----- DATASET SECTION -----

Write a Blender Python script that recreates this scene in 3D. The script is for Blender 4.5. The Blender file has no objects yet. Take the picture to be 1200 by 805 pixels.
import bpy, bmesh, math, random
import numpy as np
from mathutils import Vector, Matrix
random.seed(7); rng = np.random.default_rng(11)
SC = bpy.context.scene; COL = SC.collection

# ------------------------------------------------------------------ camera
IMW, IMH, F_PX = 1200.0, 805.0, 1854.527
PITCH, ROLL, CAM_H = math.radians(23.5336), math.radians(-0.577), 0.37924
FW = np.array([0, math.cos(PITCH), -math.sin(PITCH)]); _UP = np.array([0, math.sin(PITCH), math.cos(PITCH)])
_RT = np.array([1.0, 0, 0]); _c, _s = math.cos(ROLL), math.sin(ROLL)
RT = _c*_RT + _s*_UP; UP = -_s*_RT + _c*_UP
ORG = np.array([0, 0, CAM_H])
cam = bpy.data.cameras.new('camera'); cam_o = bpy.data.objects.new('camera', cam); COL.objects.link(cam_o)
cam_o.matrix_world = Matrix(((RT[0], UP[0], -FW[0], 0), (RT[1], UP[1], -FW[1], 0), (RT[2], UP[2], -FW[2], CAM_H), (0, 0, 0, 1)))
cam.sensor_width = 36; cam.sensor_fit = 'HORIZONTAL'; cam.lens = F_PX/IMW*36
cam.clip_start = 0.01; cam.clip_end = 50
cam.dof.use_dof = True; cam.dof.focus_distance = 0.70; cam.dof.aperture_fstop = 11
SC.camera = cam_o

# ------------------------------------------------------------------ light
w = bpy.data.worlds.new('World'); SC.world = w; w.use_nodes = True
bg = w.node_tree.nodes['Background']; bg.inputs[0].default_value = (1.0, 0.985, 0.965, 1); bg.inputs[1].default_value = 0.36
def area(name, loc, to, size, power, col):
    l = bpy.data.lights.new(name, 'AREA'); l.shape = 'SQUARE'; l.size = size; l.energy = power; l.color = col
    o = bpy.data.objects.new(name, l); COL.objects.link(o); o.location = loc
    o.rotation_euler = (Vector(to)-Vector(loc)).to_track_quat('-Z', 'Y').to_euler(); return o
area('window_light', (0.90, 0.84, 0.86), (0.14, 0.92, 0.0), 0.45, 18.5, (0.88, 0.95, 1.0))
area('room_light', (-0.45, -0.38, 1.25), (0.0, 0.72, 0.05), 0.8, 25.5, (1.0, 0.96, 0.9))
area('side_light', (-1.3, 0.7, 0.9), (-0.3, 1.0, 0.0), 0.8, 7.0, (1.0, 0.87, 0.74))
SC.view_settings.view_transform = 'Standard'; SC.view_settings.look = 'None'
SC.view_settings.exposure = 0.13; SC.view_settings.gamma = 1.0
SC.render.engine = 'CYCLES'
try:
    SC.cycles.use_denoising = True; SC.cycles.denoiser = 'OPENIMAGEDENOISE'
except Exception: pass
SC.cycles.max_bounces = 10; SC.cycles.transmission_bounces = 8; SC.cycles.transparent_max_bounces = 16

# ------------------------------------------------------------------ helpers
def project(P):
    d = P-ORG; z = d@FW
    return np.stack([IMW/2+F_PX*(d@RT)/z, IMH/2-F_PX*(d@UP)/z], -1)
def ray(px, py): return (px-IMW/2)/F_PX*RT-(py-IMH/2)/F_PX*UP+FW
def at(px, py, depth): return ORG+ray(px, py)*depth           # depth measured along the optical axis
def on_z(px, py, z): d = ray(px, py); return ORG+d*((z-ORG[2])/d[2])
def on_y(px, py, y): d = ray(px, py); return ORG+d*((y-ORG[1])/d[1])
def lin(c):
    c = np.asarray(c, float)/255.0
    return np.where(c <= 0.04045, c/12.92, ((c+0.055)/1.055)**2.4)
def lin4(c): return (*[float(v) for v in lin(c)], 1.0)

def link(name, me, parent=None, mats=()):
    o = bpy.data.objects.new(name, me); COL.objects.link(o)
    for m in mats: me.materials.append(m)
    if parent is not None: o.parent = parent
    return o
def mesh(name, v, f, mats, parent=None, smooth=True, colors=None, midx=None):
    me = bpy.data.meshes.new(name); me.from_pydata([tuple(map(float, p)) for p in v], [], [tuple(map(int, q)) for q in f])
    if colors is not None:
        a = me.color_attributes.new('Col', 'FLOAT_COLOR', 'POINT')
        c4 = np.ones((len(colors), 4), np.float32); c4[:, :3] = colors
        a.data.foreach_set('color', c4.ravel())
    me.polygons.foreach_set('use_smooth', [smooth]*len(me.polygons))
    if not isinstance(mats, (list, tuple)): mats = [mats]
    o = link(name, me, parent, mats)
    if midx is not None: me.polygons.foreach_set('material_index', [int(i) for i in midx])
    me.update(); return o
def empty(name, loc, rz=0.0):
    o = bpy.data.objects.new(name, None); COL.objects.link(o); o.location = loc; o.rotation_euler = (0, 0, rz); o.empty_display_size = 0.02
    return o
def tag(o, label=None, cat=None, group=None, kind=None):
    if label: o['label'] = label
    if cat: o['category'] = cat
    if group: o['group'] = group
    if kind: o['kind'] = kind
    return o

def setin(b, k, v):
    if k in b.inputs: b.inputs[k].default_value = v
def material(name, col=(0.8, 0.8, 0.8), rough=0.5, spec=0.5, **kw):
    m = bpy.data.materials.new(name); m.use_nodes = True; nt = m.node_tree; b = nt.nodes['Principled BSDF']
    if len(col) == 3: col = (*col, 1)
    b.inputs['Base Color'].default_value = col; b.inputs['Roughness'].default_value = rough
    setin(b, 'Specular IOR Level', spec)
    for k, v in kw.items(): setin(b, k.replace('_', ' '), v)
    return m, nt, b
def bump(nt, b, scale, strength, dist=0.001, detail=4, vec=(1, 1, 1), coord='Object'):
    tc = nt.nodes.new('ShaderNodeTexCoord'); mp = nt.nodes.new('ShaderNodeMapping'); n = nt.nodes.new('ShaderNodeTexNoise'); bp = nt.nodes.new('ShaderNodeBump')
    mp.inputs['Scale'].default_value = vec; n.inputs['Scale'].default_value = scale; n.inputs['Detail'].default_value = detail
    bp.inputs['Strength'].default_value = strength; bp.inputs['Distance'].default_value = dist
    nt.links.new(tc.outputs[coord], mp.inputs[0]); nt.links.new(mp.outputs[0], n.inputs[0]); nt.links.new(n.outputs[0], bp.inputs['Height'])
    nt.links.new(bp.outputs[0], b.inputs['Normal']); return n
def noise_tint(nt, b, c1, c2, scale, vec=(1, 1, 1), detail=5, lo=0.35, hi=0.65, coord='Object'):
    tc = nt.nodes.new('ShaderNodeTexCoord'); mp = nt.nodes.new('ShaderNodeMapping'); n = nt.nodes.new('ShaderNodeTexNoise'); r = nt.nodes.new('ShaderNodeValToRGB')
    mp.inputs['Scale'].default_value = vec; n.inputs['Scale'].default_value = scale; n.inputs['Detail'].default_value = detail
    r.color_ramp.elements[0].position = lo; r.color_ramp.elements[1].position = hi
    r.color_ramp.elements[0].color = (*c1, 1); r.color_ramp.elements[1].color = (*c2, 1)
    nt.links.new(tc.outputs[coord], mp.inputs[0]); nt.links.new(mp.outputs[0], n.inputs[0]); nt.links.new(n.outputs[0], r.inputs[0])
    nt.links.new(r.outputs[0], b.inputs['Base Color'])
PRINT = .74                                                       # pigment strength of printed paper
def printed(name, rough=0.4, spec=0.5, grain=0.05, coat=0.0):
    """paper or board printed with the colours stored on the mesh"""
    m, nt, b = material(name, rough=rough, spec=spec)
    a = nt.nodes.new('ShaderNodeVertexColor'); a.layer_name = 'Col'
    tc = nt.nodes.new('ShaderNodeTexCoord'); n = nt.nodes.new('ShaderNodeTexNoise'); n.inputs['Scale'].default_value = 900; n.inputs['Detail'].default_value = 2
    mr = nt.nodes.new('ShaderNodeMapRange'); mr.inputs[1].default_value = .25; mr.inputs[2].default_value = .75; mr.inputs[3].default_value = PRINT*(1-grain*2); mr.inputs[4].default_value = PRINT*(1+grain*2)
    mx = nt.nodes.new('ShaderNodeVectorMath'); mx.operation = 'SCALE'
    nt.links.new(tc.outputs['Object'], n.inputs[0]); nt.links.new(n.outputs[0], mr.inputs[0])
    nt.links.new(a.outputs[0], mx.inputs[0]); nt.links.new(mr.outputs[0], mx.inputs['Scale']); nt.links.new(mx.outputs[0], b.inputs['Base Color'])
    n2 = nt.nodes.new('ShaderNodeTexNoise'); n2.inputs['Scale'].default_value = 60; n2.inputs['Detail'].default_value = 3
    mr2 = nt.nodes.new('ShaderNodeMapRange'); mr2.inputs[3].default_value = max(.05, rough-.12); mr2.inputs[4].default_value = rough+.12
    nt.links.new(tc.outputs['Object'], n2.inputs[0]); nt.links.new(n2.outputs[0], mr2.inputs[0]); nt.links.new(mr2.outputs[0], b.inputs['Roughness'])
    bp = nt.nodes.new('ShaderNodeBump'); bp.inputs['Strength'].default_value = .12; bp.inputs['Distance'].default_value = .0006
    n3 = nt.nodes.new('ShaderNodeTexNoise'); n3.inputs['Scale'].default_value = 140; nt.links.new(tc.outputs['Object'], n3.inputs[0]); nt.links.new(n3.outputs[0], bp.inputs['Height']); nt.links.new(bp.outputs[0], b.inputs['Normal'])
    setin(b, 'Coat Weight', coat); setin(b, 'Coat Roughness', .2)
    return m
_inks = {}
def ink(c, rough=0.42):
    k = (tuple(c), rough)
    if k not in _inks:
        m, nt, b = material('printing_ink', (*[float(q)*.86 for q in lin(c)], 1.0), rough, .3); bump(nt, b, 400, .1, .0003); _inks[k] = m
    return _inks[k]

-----

Your task is to collect every line above that contains the word "objects".

RESULT FOR THIS EXERCISE
Write a Blender Python script that recreates this scene in 3D. The script is for Blender 4.5. The Blender file has no objects yet. Take the picture to be 1200 by 805 pixels.
cam = bpy.data.cameras.new('camera'); cam_o = bpy.data.objects.new('camera', cam); COL.objects.link(cam_o)
    o = bpy.data.objects.new(name, l); COL.objects.link(o); o.location = loc
    o = bpy.data.objects.new(name, me); COL.objects.link(o)
    o = bpy.data.objects.new(name, None); COL.objects.link(o); o.location = loc; o.rotation_euler = (0, 0, rz); o.empty_display_size = 0.02